Gun Laws & Legislation

Guns & Politics: Mean Girls

Susan Smith Columnist
Font Size:

Is there anyone left in the world who does not think Hillary Clinton is exactly what she is?

Even her supporters acknowledge that she is at the very least a serial prevaricator, and willing to say or do anything to achieve her seemingly endless ambition.  She is universally recognized as joyless, shrill, inelegant, unlikeable and classless.

But that won’t stop millions of people from voting from her.

Far be it from me to even begin to figure that one out, but it started me thinking, has there ever been a woman quite so awful as Hillary Clinton who came before?  Well, I examined our international  foremothers, and came up with the answer, and it is unequivocally, absolutely, yes.

Messalina was a Roman who at the age of 15 years and in the year 38 AD married Tiberius Claudius Caesar Augustus, later known to history as Emperor under the name of Claudius.  Claudius was over 50 at the time, and had had two previous wives, neither of whom had quite worked out for him for various very Roman reasons.  It is said about this marriage that: “History would remember him as the emperor who drooled and stammered and her as one of the most controlling, devious and ambitious in all of history.”

Sound familiar yet?

Messalina was from a quite well connected Roman family, being descended from Mark Anthony, and related as well to the former Emperor Caligula.  There were two children of the marriage, Claudia Octavia, who later married Claudius’ step-son and heir, the soon-to-be unlovely Emperor Nero, and Tiberius Claudius Germanicus, known as Britannicus, born just three weeks before his father was proclaimed Emperor.  The child received the name Britannucus after Claudius’ victory in Britain; unfortunately, Britannicus would be poisoned by his step-brother Nero in 65 AD.   There are those who claim that these two children were actually the offspring of Caligula, as from very early on in her marriage to Claudius, Messalina was a fixture at Caligula’s orgies.

The Empress was a very busy girl, as very soon after her marriage to Claudius she felt it necessary to ban/banish/torture/kill her husband’s two nieces, Agrippina and Julia Livia.  Messalina was very jealous of both, and did as much as she could as soon as she could to destroy either them or their influence.  She turned out to be quite justified in one of these cases, as Agrippina eventually became Claudius’ fourth wife, despite the fact that she was his niece.  Julia Livia was not so fortunate, as she eventually died starved to death in exile.

It was said about Messlina that she had such an insatiable appetite for men that she would don the garb of a prostitute and ply the trade by night all over Rome.  Messalina, feisty and fun loving girl that she was, was reputed to have challenged the most well known prostitute of the time in Rome, a woman by the name of Scylla, to an all night copulating contest with the winner being the one who serviced the most men.  The Empress won hands down, as Scylla gave up as dawn broke, supposedly after 25 men, while Messalina “continued zealously all throughout the morning.”

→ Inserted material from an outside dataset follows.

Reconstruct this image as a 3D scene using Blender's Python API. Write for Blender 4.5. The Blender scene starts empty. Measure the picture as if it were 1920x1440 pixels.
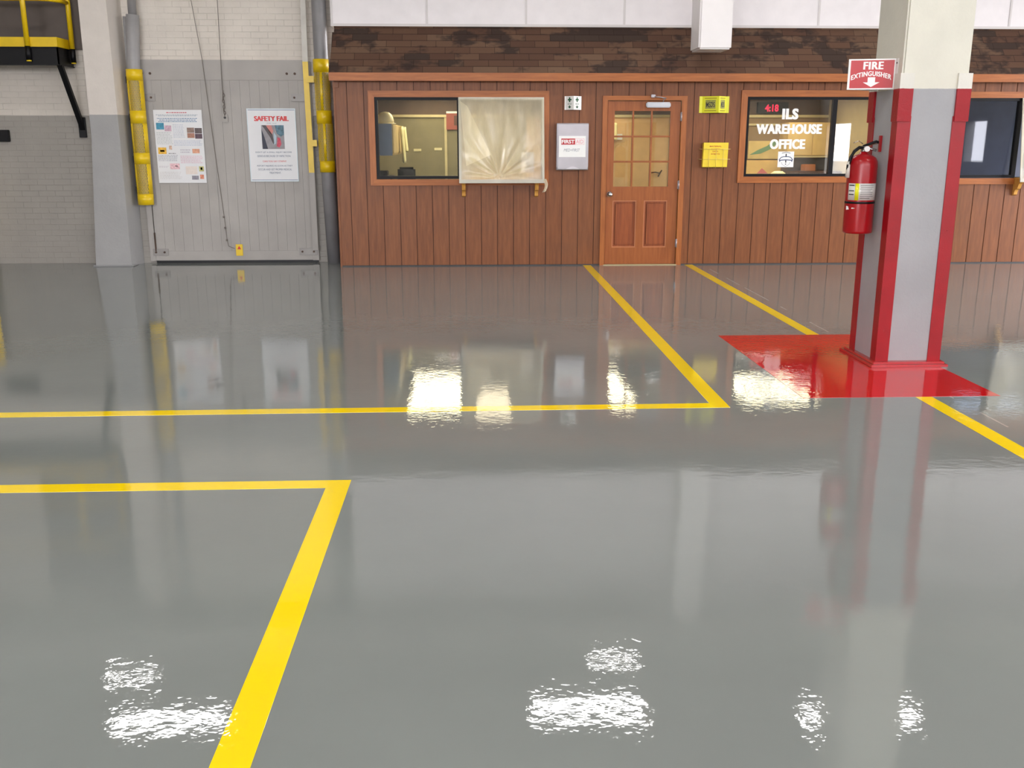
import bpy, bmesh, math, random
from mathutils import Vector, Matrix
random.seed(7)
S = bpy.context.scene
COL = S.collection
PI = math.pi

# ------------------------------------------------------------------ camera
cam_d = bpy.data.cameras.new('camera'); cam = bpy.data.objects.new('camera', cam_d); COL.objects.link(cam)
S.camera = cam
F_PX, PITCH, YAW, ROLL, DIST, EYE = 1805.8, 0.24601, 0.04215, -0.0004, 12.390, 1.5417
fwd = Vector((math.sin(YAW)*math.cos(PITCH), math.cos(YAW)*math.cos(PITCH), -math.sin(PITCH)))
rt = Vector((math.cos(YAW), -math.sin(YAW), 0)); up = rt.cross(fwd)
rt2 = rt*math.cos(ROLL)+up*math.sin(ROLL); up2 = -rt*math.sin(ROLL)+up*math.cos(ROLL)
M = Matrix((rt2, up2, -fwd)).transposed().to_4x4(); M.translation = Vector((0, -DIST, EYE))
cam.matrix_world = M
cam_d.sensor_fit = 'HORIZONTAL'; cam_d.sensor_width = 36.0; cam_d.lens = 36.0*F_PX/1920.0
cam_d.clip_start = 0.05; cam_d.clip_end = 300

# ------------------------------------------------------------------ view, world
S.view_settings.view_transform = 'Standard'; S.view_settings.look = 'None'
S.view_settings.exposure = 0.52; S.view_settings.gamma = 1.0
S.view_settings.use_curve_mapping = False
wd = bpy.data.worlds.new('sky'); S.world = wd; wd.use_nodes = True
bg = wd.node_tree.nodes['Background']
bg.inputs['Color'].default_value = (0.96, 0.95, 1.0, 1); bg.inputs['Strength'].default_value = 10.0
S.cycles.max_bounces = 10; S.cycles.diffuse_bounces = 5; S.cycles.glossy_bounces = 4
S.cycles.transparent_max_bounces = 12; S.cycles.caustics_reflective = False; S.cycles.caustics_refractive = False
S.cycles.sample_clamp_indirect = 6.0
S.cycles.use_denoising = True

HALL_L = 20.0      # radiance of the hall's ceiling fixtures
OFFICE_L = 6.0     # radiance of the office's ceiling fixtures

# ------------------------------------------------------------------ materials
MATS = {}
def srgb(r, g, b):
    f = lambda c: (c/255/12.92 if c/255 <= 0.04045 else ((c/255+0.055)/1.055)**2.4)
    return (f(r), f(g), f(b), 1)

class NT:
    def __init__(s, name):
        s.m = bpy.data.materials.new(name); s.m.use_nodes = True
        s.t = s.m.node_tree; s.n = s.t.nodes; s.b = s.n['Principled BSDF']; s.out = s.n['Material Output']
    def add(s, typ, **kw):
        n = s.n.new(typ)
        for k, v in kw.items():
            if hasattr(n, k) and not k.startswith('in_'): setattr(n, k, v)
        return n
    def link(s, a, b): s.t.links.new(a, b)
    def coord(s): return s.add('ShaderNodeNewGeometry').outputs['Position']
    def xyz(s, v):
        n = s.add('ShaderNodeSeparateXYZ'); s.link(v, n.inputs[0]); return n.outputs
    def comb(s, x=None, y=None, z=None):
        n = s.add('ShaderNodeCombineXYZ')
        for i, q in enumerate((x, y, z)):
            if q is not None:
                if isinstance(q, (int, float)): n.inputs[i].default_value = q
                else: s.link(q, n.inputs[i])
        return n.outputs[0]
    def math(s, op, a, b=0.0):
        n = s.add('ShaderNodeMath', operation=op)
        for i, q in enumerate((a, b)):
            if isinstance(q, (int, float)): n.inputs[i].default_value = q
            else: s.link(q, n.inputs[i])
        return n.outputs[0]
    def noise(s, v, scale=5, detail=3, rough=0.5, sc=(1, 1, 1), loc=(0, 0, 0)):
        mp = s.add('ShaderNodeMapping'); mp.inputs['Scale'].default_value = sc; mp.inputs['Location'].default_value = loc
        s.link(v, mp.inputs['Vector'])
        n = s.add('ShaderNodeTexNoise'); n.inputs['Scale'].default_value = scale
        n.inputs['Detail'].default_value = detail; n.inputs['Roughness'].default_value = rough
        s.link(mp.outputs[0], n.inputs['Vector']); return n.outputs[0]
    def ramp(s, f, stops):
        n = s.add('ShaderNodeValToRGB'); e = n.color_ramp.elements
        e[0].position, e[0].color = stops[0]; e[1].position, e[1].color = stops[-1]
        for p, c in stops[1:-1]:
            q = e.new(p); q.color = c
        s.link(f, n.inputs[0]); return n.outputs[0]
    def mix(s, f, a, b, blend='MIX'):
        n = s.add('ShaderNodeMix', data_type='RGBA', blend_type=blend)
        if isinstance(f, (int, float)): n.inputs[0].default_value = f
        else: s.link(f, n.inputs[0])
        for i, q in ((6, a), (7, b)):
            if isinstance(q, tuple): n.inputs[i].default_value = q
            else: s.link(q, n.inputs[i])
        return n.outputs[2]
    def bump(s, h, strength=0.2, dist=0.01, normal=None):
        n = s.add('ShaderNodeBump'); n.inputs['Strength'].default_value = strength; n.inputs['Distance'].default_value = dist
        s.link(h, n.inputs['Height'])
        if normal is not None: s.link(normal, n.inputs['Normal'])
        return n.outputs[0]
    def base(s, c):
        if isinstance(c, tuple): s.b.inputs['Base Color'].default_value = c
        else: s.link(c, s.b.inputs['Base Color'])

def mat(name, col, rough=0.5, metal=0.0, var=0.08, spec=0.5, nscale=6.0, bump=0.0, emit=0.0):
    """plain painted / plastic / metal surface with a faint procedural mottling"""
    if name in MATS: return MATS[name]
    t = NT(name)
    c = col if len(col) == 4 else srgb(*col)
    p = t.coord()
    n = t.noise(p, nscale, 4)
    lo = tuple(x*(1-var) for x in c[:3])+(1,); hi = tuple(min(1, x*(1+var)) for x in c[:3])+(1,)
    t.base(t.ramp(n, [(0.3, lo), (0.7, hi)]))
    t.b.inputs['Roughness'].default_value = rough; t.b.inputs['Metallic'].default_value = metal
    t.b.inputs['Specular IOR Level'].default_value = spec
    if bump:
        t.link(t.bump(t.noise(p, 90, 3), bump, 0.004), t.b.inputs['Normal'])
    if emit:
        t.b.inputs['Emission Color'].default_value = c; t.b.inputs['Emission Strength'].default_value = emit
    MATS[name] = t.m; return t.m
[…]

Messalina then decided that she wanted the man who had just married her mother, a former governor of eastern Spain named Appius Silanus.  Silanus made the fatal mistake of rejecting the advances of his step daughter, who eventually convinced her hapless husband, the Emperor, that Silanus was laying in wait to assassinate the Emperor.  The Empress convinced her husband of Silanus’ supposed guilt, and the poor innocent fellow was soon executed by order of Claudius.

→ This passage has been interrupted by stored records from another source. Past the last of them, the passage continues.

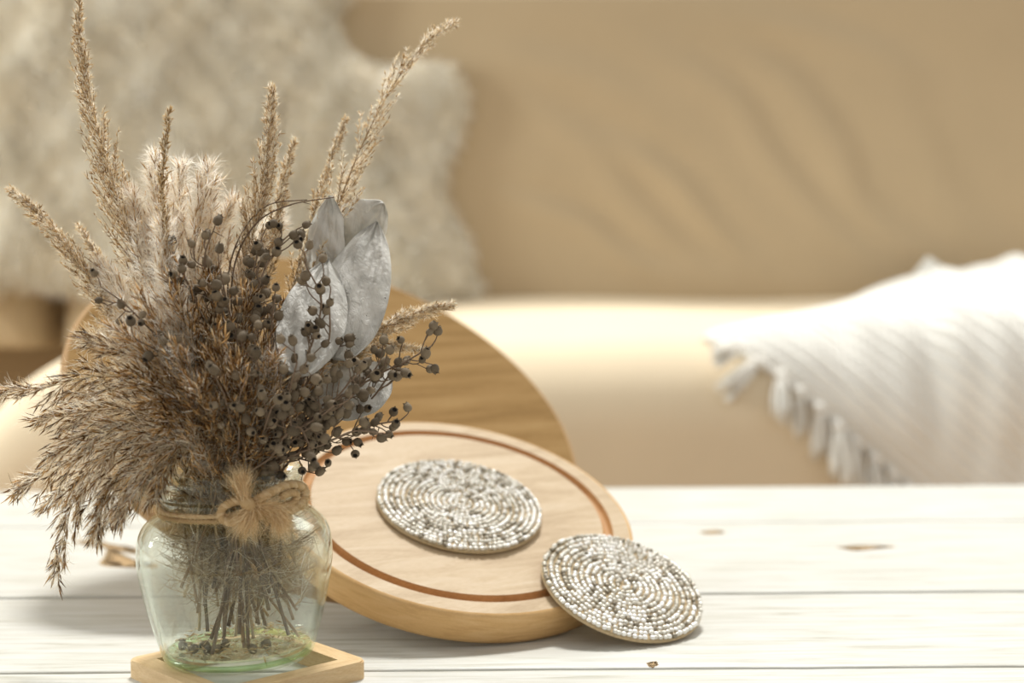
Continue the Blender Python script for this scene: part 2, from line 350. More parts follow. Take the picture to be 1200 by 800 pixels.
NH = 26000; hx = rng.uniform(gx[0], gx[-1], NH * 2); hz = rng.uniform(gz[0], gz[-1], NH * 2); k = inpoly(hx, hz, PW); hx, hz = hx[k], hz[k]; hy = pelt_y(hx, hz)
dd = edge_dist(hx, hz, PW); gxd = (edge_dist(hx + .004, hz, PW) - dd); gzd = (edge_dist(hx, hz + .004, PW) - dd)
edge = np.exp(-dd / .03)[:, None]; outd = unit(np.stack([-gxd, np.zeros_like(gxd), -gzd], 1))
cl = vnoise(hx * 40, hz * 40); hd = unit(np.stack([.5 * cl, np.full(len(hx), -.8), -.55 + .5 * vnoise(hx * 33 + 5, hz * 37)], 1) + rng.normal(0, .25, (len(hx), 3)) + outd * edge * 1.0)
HL = rng.uniform(.02, .038, len(hx))[:, None]; B0 = np.stack([hx, hy + .004, hz], 1); sd = unit(np.cross(hd, rng.normal(0, 1, hd.shape))) * .0012
m1 = B0 + hd * HL * .55; tp = m1 + unit(hd + np.array([0, 0.1, -.5])) * HL * .5
HV = np.stack([B0 - sd, B0 + sd, m1 + sd * .8, m1 - sd * .8, tp], 1).reshape(-1, 3); i0 = np.arange(len(hx))[:, None] * 5
HF = np.concatenate([i0 + [0, 1, 2], i0 + [0, 2, 3], i0 + [3, 2, 4]]); obj('wool', HV, HF, M['fur'], pelt, origin=PO, tint=np.repeat(np.clip(.5 + .3 * cl + rng.normal(0, .15, len(hx)), 0, 1), 5))

# knitted throw over the right end of the seat
SC = .47
def prof(s):
    s = np.asarray(s, float); r = .13; P = np.zeros(s.shape + (2,)); N = np.zeros_like(P)
    yb = 2.42; yc = SYF + r; L1 = yb - yc; zt = seat_top(yc); La = r * np.pi / 2
    a = s < 0; P[a] = np.stack([yb - .02 + .22 * (-s[a]), seat_top(yb) - s[a]], -1); N[a] = (-.97, .22)
    t = (s >= 0) & (s < L1); y = yb - s; P[t] = np.stack([y, seat_top(y)], -1)[t]; N[t] = (-.09, 1)
    c = (s >= L1) & (s < L1 + La); an = (s - L1) / r; P[c] = np.stack([yc - r * np.sin(an), zt - r + r * np.cos(an)], -1)[c]; N[c] = np.stack([-np.sin(an), np.cos(an)], -1)[c]
    f = s >= L1 + La; P[f] = np.stack([np.full(s.shape, SYF), zt - r - (s - L1 - La)], -1)[f]; N[f] = (-1, 0)
    return P, N
tipx = at(822, 405, 1.98)[0]; tips = 2.42 - 1.985
e1 = unit(np.array([.385, -.45])); e2 = unit(np.array([.26, .225]))
def throw_pt(a, b, extra=0):
    x = tipx + a * e1[0] + b * e2[0]; s = tips + a * e1[1] + b * e2[1]; P, N = prof(s)
    ed = np.minimum(a, b); hum = .034 * np.clip(ed / .18, 0, 1) * (1 + .8 * vnoise(a * 17 + b * 5, b * 13 - a * 3)) + .03 * np.exp(-((s - .05) / .09) ** 2) * np.clip((x - .5) / .2, 0, 1)
    h = .008 + np.maximum(hum, 0) + .0022 * np.sin(a * 2 * np.pi / .016) + .001 * np.sin(b * 2 * np.pi / .012) + extra
    return np.stack([x, P[..., 0] + N[..., 0] * h, P[..., 1] + N[..., 1] * h], -1)
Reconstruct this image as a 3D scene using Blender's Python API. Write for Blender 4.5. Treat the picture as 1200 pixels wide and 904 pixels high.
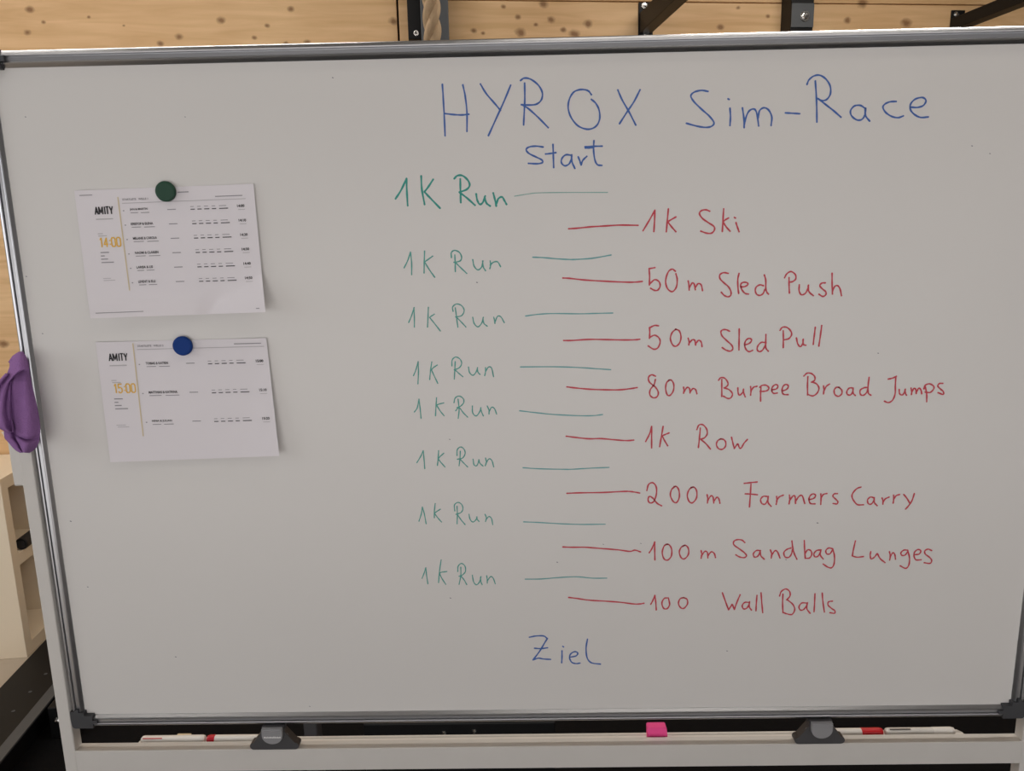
import bpy, bmesh, math, random
from mathutils import Vector, Euler, Matrix

for o in list(bpy.data.objects):
    bpy.data.objects.remove(o, do_unlink=True)
S = bpy.context.scene
COL = S.collection
random.seed(7)

# ------------------------------------------------------------------ camera
FPX = 900.0                                   # focal length in pixels of a 1200x904 frame
CAM = Vector((-0.0274, -1.3151, 1.6908))
ROT = Euler((1.3749, 0.0201, 0.0115), 'XYZ')
cam_data = bpy.data.cameras.new('camera')
cam_data.sensor_fit = 'HORIZONTAL'
cam_data.sensor_width = 36.0
cam_data.lens = FPX / 1200.0 * 36.0
cam_data.clip_start = 0.02
cam = bpy.data.objects.new('camera', cam_data)
cam.location = CAM
cam.rotation_euler = ROT
COL.objects.link(cam)
S.camera = cam
RM = ROT.to_matrix()

# ------------------------------------------------------------------ light and exposure
S.view_settings.view_transform = 'Standard'
S.view_settings.look = 'None'
S.view_settings.gamma = 1.0
S.view_settings.use_curve_mapping = False
S.view_settings.exposure = -0.07
world = bpy.data.worlds.new('world')
S.world = world
world.use_nodes = True
bg = world.node_tree.nodes['Background']
bg.inputs['Color'].default_value = (0.985, 0.945, 0.935, 1)
bg.inputs['Strength'].default_value = 1.9


def area(name, loc, rot, sx, sy, power, color):
    d = bpy.data.lights.new(name, 'AREA')
    d.shape = 'RECTANGLE'
    d.size, d.size_y = sx, sy
    d.energy = power
    d.color = color
    o = bpy.data.objects.new(name, d)
    o.location = loc
    o.rotation_euler = rot
    COL.objects.link(o)
    return o


# daylight through the window opening in the left wall
area('window_daylight', (-3.38, -1.0, 1.95), (0, math.radians(-90), 0), 1.7, 2.2, 12, (0.80, 0.91, 1.0))
LAMP_POWER = 0.15
LAMP_COLOR = (1.0, 0.93, 0.85)


# ------------------------------------------------------------------ pixel -> place helpers
def ray(px, py):
    d = RM @ Vector(((px - 600.0) / FPX, -(py - 452.0) / FPX, -1.0))
    return d


def on_plane(px, py, n, p):
    d = ray(px, py)
    t = (Vector(p) - CAM).dot(n) / d.dot(n)
    return CAM + d * t


def at(px, py, Y=0.0):
    return on_plane(px, py, Vector((0, 1, 0)), (0, Y, 0))


def atz(px, py, Z=0.0):
    return on_plane(px, py, Vector((0, 0, 1)), (0, 0, Z))


# ------------------------------------------------------------------ materials
def lin(c):
    out = []
    for v in c:
        v = v / 255.0
        out.append(v / 12.92 if v <= 0.04045 else ((v + 0.055) / 1.055) ** 2.4)
    return (out[0], out[1], out[2], 1.0)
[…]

The Empress had many other, um, relationships, one of these actually ending up in a bigamous marriage.  Thinking herself in love, the Empress reached the conclusion, after having met with a Roman Senator named Gaius Silius, that this was forever, so in her inimitable style, she convinced her lover that the two of them would overthrow Claudius and rule the empire together.  Messalina forced Silius to divorce his wife, adopt her son, and marry her in a rather obvious ceremony.  She even moved furniture from the imperial palace into her new home; she could be a very persuasive person.

Sound familiar yet?

Poor hapless Claudius, who had either pretended not to be aware of Messalina’s activities or just didn’t care (sound familiar yet?), finally had to come to terms with his wife’s faithlessness when SHE MARRIED SOMEONE ELSE while married to him.  So Claudius, aware that he finally had to take some sort of appropriate action, ordered everyone who attended the wedding executed, starting with the groom, and ordered, via a courier, Messalina to commit suicide.  She thought she could still talk Claudius out of this what she felt to be overly harsh command, but Claudius’ courtiers would not let the two of them meet and the courier himself stabbed the Empress as she could not make the plunge, as it were.

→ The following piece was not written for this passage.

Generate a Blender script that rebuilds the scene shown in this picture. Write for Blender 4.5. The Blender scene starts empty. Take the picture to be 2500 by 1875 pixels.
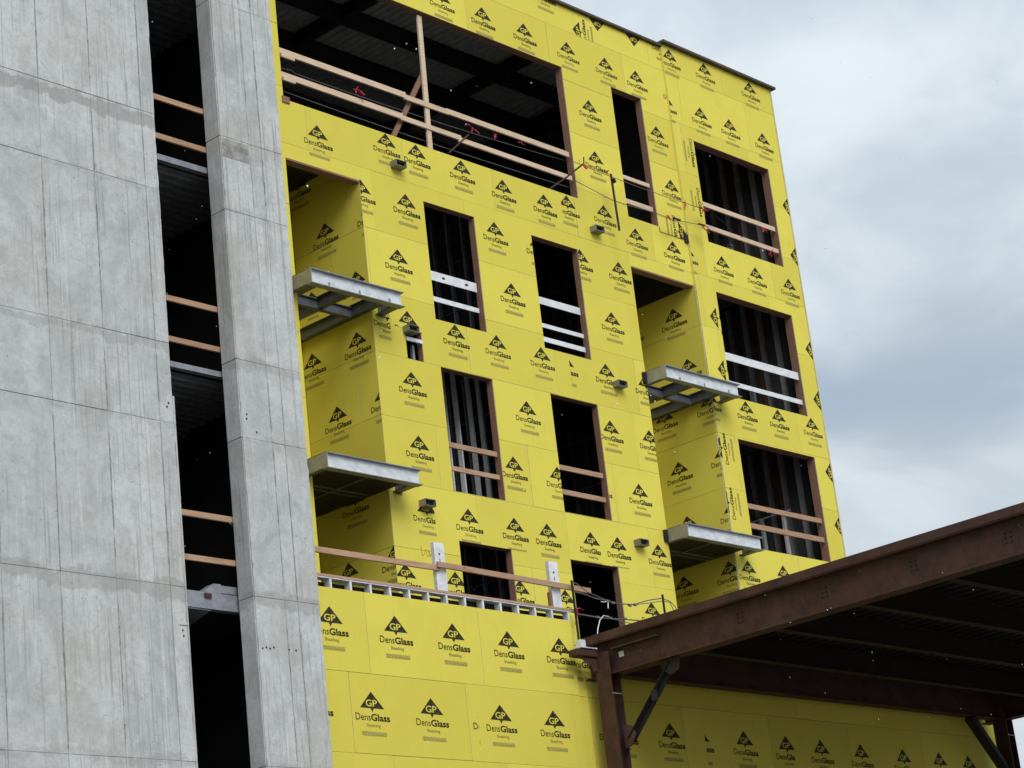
import bpy, bmesh, math, random
from mathutils import Vector, Matrix

SC = bpy.context.scene
COL = SC.collection
RAD = math.radians

# ------------------------------------------------------------------ camera
cam_d = bpy.data.cameras.new('camera')
cam = bpy.data.objects.new('camera', cam_d)
COL.objects.link(cam)
cam_d.sensor_fit = 'HORIZONTAL'
cam_d.sensor_width = 36.0
cam_d.lens = 79.7445
cam_d.clip_start = 0.1
cam_d.clip_end = 3000
cam.matrix_world = Matrix(((0.683515, -0.166017, -0.710806, -28.0),
                           (-0.721775, -0.298933, -0.624243, -26.77),
                           (-0.108849, 0.939722, -0.324152, 1.6),
                           (0, 0, 0, 1)))
SC.camera = cam

# ------------------------------------------------------------------ sky, sun, exposure
SUN_EL, SUN_AZ = RAD(40), RAD(204)          # azimuth clockwise from +Y (the building's depth)
world = bpy.data.worlds.new('World')
SC.world = world
world.use_nodes = True
wt = world.node_tree
wt.nodes.clear()


def wn(kind, **kw):
    n = wt.nodes.new(kind)
    for k, v in kw.items():
        setattr(n, k, v)
    return n


def wmath(op, a, b=None, clamp=False):
    n = wn('ShaderNodeMath', operation=op, use_clamp=clamp)
    for i, v in enumerate((a, b)):
        if v is None:
            continue
        if hasattr(v, 'is_output'):
            wt.links.new(v, n.inputs[i])
        else:
            n.inputs[i].default_value = v
    return n.outputs[0]


def wmix(f, a, b):
    n = wn('ShaderNodeMix', data_type='RGBA')
    for s, v in ((n.inputs[0], f), (n.inputs[6], a), (n.inputs[7], b)):
        if hasattr(v, 'is_output'):
            wt.links.new(v, s)
        else:
            s.default_value = v
    return n.outputs[2]


sky = wn('ShaderNodeTexSky', sky_type='NISHITA', sun_disc=False, sun_elevation=SUN_EL,
         sun_rotation=SUN_AZ, air_density=1.0, dust_density=2.0, ozone_density=1.0)
tc = wn('ShaderNodeTexCoord')
sep = wn('ShaderNodeSeparateXYZ')
wt.links.new(tc.outputs['Generated'], sep.inputs[0])
zc = wmath('MAXIMUM', sep.outputs[2], 0.0)
den = wmath('ADD', zc, 0.30)
comb = wn('ShaderNodeCombineXYZ')
wt.links.new(wmath('DIVIDE', sep.outputs[0], den), comb.inputs[0])
wt.links.new(wmath('DIVIDE', sep.outputs[1], den), comb.inputs[1])


def wnoise(scale, detail, rough, off, dist=0.0):
    m = wn('ShaderNodeMapping')
    m.inputs['Location'].default_value = off
    wt.links.new(comb.outputs[0], m.inputs[0])
    n = wn('ShaderNodeTexNoise')
    n.inputs['Scale'].default_value = scale
    n.inputs['Detail'].default_value = detail
    n.inputs['Roughness'].default_value = rough
    n.inputs['Distortion'].default_value = dist
    wt.links.new(m.outputs[0], n.inputs['Vector'])
    return n.outputs[0]


def wramp(v, lo, hi):
    n = wn('ShaderNodeMapRange', interpolation_type='SMOOTHSTEP')
    n.inputs[1].default_value = lo
    n.inputs[2].default_value = hi
    wt.links.new(v, n.inputs[0])
    return n.outputs[0]


big = wnoise(2.0, 3, 0.5, (13.43, 1.28, 0), 0.4)
mid = wnoise(6.5, 6, 0.54, (15.16, 11.82, 0), 0.35)
cover = wramp(big, 0.30, 0.52)                           # thin places let a little blue through
shade = wramp(wmath('ADD', wmath('MULTIPLY', big, 0.50), wmath('MULTIPLY', mid, 0.50)), 0.38, 0.64)
cloud = wmix(shade, (3.95, 4.55, 5.1, 1), (5.9, 6.5, 6.9, 1))
lift = wmath('ADD', wmath('MULTIPLY', zc, 0.75), 0.75)    # an overcast sky is brightest overhead
lv = wn('ShaderNodeVectorMath', operation='SCALE')
wt.links.new(cloud, lv.inputs[0])
wt.links.new(lift, lv.inputs['Scale'])
hz = wramp(zc, 0.30, 0.02)                               # whiter towards the horizon
cl2 = wmix(wmath('MULTIPLY', hz, 0.6), lv.outputs[0], (6.3, 6.85, 7.25, 1))
fac = wmath('ADD', wmath('MULTIPLY', cover, 0.35), 0.62)
bgc = wmix(fac, sky.outputs[0], cl2)
bg = wn('ShaderNodeBackground')
bg.inputs['Strength'].default_value = 0.1
wt.links.new(bgc, bg.inputs['Color'])
wo = wn('ShaderNodeOutputWorld')
wt.links.new(bg.outputs[0], wo.inputs[0])

sun_d = bpy.data.lights.new('sun', 'SUN')
sun_d.energy = 1.5
sun_d.angle = RAD(36)
sun_d.color = (1.0, 0.96, 0.90)
sun = bpy.data.objects.new('sun', sun_d)
COL.objects.link(sun)
to_sun = Vector((math.sin(SUN_AZ) * math.cos(SUN_EL), math.cos(SUN_AZ) * math.cos(SUN_EL), math.sin(SUN_EL)))
sun.rotation_euler = to_sun.to_track_quat('Z', 'Y').to_euler()
sun.location = (0, -30, 60)

SC.view_settings.view_transform = 'Standard'
SC.view_settings.look = 'None'
SC.view_settings.gamma = 1.0
SC.view_settings.use_curve_mapping = False
SC.view_settings.exposure = 0.38
SC.cycles.max_bounces = 6
SC.cycles.diffuse_bounces = 4

random.seed(11)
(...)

Claudius married his niece a very short time later, a union that would not fare much better then what he had endured with Messalina.

While our modern Messalina is certainly, one wouldn’t think, not guilty of similar crimes and misdemeanors, she rivals the Empress in such demonstrable naked ambition.  Say anything and do anything?  I think we see sisters in evil, though Messalina was clearly a lot more fun that Hillary will ever be.